INFORMATION SUPPLIED =>
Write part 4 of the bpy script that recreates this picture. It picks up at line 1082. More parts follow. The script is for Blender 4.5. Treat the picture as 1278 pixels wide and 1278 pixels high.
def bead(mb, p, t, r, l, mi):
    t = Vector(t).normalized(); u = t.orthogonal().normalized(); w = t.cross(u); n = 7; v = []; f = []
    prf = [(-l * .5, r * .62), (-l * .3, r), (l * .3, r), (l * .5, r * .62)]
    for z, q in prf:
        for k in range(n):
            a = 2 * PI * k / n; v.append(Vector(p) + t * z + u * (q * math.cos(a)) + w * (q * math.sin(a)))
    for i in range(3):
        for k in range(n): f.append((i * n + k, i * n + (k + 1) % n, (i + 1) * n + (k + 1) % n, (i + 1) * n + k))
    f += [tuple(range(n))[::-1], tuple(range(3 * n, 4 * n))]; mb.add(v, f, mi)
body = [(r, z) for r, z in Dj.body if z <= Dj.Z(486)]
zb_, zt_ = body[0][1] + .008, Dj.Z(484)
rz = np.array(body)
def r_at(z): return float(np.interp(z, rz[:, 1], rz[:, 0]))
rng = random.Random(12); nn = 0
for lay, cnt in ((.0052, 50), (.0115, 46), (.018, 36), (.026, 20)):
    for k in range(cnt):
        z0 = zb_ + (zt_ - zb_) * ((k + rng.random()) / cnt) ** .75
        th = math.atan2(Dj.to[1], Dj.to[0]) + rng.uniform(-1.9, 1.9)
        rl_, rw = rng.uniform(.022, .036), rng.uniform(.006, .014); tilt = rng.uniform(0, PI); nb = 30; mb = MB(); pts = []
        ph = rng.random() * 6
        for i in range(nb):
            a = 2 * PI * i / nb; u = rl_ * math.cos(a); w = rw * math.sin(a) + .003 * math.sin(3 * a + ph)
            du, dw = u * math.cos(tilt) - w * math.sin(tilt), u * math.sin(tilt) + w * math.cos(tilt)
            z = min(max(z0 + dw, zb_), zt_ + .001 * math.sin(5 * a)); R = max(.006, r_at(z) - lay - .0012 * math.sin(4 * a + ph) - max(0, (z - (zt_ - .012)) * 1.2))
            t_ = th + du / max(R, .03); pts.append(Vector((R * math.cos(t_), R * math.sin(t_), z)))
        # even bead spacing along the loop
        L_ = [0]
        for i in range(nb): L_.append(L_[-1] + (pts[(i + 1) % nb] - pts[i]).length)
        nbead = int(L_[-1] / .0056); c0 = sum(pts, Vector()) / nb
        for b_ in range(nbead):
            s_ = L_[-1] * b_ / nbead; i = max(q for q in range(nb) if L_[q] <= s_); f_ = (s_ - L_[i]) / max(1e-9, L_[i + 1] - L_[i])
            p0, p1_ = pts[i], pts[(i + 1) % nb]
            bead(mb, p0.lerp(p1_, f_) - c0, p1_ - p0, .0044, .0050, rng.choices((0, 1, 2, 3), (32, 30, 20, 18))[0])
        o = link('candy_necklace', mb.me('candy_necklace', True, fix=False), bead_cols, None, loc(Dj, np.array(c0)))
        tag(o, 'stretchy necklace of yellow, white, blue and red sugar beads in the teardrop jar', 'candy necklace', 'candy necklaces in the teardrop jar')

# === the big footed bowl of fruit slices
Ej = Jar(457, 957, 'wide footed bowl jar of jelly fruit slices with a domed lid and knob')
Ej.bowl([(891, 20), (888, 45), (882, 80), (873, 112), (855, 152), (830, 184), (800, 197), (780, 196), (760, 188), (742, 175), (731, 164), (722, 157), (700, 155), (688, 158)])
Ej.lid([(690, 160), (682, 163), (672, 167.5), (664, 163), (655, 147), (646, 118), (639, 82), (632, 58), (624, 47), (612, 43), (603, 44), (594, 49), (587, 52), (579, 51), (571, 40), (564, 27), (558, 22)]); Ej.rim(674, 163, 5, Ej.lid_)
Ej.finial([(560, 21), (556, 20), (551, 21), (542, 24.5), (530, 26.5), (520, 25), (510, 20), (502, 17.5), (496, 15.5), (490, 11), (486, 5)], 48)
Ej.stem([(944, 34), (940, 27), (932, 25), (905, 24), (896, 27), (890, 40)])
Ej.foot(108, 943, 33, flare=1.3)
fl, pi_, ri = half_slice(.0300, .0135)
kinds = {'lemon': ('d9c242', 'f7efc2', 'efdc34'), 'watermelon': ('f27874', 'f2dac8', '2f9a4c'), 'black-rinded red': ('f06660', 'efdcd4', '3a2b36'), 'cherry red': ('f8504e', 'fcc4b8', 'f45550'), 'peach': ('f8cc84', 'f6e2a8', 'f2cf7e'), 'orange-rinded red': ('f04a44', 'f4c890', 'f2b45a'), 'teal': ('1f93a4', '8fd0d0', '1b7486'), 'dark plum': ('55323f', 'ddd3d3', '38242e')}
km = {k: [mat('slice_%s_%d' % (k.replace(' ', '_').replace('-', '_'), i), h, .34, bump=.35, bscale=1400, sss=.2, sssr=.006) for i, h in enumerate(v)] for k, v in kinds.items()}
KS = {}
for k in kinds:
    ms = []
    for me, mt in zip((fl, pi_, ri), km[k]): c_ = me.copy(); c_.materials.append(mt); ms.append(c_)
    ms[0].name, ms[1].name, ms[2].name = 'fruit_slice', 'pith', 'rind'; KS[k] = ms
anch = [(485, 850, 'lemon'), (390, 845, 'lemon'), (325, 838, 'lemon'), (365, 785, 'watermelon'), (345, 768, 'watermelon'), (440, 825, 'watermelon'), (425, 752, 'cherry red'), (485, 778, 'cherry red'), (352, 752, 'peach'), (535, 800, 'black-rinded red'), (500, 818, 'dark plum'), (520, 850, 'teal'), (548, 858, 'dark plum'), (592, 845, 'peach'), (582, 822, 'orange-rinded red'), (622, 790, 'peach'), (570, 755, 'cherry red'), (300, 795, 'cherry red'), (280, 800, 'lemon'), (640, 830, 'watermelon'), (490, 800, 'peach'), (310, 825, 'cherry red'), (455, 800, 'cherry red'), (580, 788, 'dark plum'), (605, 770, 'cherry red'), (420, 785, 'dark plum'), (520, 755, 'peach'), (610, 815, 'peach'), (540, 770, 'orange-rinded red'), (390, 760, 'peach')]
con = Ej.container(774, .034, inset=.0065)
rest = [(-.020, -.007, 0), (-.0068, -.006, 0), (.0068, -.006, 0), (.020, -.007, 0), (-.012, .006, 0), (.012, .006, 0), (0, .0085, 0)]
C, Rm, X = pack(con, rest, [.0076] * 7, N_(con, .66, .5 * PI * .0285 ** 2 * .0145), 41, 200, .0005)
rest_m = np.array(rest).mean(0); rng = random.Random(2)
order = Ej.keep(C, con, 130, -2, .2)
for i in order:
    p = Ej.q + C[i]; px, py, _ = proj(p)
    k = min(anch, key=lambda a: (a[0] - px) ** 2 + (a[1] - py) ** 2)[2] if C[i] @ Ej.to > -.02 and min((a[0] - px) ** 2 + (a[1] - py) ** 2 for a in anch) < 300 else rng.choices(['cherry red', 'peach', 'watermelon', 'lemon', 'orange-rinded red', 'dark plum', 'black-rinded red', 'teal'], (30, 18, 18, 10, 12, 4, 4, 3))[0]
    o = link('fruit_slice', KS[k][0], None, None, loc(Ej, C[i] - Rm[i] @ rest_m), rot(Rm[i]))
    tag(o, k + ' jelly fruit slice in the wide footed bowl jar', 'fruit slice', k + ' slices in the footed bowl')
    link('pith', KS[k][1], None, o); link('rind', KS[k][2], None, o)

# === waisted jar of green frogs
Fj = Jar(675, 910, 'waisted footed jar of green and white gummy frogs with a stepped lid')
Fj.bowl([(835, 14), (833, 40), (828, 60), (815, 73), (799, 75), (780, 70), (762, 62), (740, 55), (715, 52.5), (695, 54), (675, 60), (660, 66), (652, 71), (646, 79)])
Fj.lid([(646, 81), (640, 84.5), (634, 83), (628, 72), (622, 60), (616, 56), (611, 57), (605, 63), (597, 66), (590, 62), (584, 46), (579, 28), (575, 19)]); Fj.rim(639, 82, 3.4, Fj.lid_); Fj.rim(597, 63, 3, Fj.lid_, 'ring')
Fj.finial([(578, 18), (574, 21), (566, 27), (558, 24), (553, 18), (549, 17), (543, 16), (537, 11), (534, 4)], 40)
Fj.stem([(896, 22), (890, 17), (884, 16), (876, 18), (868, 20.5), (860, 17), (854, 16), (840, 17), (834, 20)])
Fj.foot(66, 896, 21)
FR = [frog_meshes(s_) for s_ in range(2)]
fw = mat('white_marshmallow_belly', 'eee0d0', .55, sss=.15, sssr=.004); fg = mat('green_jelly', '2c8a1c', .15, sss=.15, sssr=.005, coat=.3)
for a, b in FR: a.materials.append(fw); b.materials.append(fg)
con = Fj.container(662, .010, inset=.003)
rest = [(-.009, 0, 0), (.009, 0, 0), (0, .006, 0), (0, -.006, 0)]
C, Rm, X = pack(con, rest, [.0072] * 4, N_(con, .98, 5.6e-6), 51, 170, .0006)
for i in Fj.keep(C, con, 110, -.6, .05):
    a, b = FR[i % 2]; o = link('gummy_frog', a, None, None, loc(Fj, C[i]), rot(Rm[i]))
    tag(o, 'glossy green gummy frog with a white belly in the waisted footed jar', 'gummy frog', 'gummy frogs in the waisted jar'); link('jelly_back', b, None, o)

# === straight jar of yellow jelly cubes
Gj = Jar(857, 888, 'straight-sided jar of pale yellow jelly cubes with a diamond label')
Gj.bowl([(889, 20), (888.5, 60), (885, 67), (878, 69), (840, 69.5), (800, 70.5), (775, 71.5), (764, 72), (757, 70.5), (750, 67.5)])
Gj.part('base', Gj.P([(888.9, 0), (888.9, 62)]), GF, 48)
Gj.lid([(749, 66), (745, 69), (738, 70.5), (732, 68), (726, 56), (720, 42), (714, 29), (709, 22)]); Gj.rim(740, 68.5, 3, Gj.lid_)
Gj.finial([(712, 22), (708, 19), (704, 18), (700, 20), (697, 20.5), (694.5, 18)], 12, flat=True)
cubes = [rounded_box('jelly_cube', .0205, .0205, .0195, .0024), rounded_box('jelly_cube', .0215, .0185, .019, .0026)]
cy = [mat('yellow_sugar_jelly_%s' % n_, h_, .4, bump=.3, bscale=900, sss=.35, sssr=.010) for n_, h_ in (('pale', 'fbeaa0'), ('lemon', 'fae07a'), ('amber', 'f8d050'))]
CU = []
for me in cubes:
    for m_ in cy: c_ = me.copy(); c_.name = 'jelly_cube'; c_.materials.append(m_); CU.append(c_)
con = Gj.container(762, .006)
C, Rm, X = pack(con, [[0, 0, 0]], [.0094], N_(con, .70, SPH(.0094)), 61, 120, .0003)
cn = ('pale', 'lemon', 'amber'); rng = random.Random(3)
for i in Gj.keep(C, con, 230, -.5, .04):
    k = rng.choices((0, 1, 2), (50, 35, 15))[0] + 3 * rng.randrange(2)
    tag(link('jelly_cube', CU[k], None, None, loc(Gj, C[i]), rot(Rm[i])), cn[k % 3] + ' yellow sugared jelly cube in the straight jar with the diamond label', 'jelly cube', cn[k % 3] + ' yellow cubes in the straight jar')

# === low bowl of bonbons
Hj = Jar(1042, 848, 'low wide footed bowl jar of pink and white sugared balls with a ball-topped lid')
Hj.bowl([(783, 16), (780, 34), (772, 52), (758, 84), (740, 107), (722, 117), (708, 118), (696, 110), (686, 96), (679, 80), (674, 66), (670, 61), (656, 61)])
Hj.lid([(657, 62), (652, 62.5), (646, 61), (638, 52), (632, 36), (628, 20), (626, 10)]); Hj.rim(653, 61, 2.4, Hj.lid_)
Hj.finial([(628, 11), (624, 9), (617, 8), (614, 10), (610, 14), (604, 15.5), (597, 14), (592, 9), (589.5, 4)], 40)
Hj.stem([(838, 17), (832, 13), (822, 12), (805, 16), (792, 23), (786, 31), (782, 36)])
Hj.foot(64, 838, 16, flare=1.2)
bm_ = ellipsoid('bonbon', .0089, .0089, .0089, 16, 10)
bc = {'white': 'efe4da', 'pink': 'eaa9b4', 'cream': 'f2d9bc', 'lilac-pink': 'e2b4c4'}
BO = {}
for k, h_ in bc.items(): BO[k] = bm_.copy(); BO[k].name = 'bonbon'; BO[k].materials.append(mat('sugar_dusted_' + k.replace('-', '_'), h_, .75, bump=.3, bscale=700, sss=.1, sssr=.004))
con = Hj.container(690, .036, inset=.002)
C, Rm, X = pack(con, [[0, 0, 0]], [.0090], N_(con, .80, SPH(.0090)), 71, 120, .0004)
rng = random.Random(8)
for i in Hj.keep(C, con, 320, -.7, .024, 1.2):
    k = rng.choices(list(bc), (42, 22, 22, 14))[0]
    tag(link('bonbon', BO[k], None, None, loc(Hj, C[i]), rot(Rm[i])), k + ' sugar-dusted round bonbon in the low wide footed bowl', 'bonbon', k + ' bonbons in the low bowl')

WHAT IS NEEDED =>
For each line of the listing that holds the word "part", show that line.

OUTPUT BELOW =>
Write part 4 of the bpy script that recreates this picture. It picks up at line 1082. More parts follow. The script is for Blender 4.5. Treat the picture as 1278 pixels wide and 1278 pixels high.
Gj.part('base', Gj.P([(888.9, 0), (888.9, 62)]), GF, 48)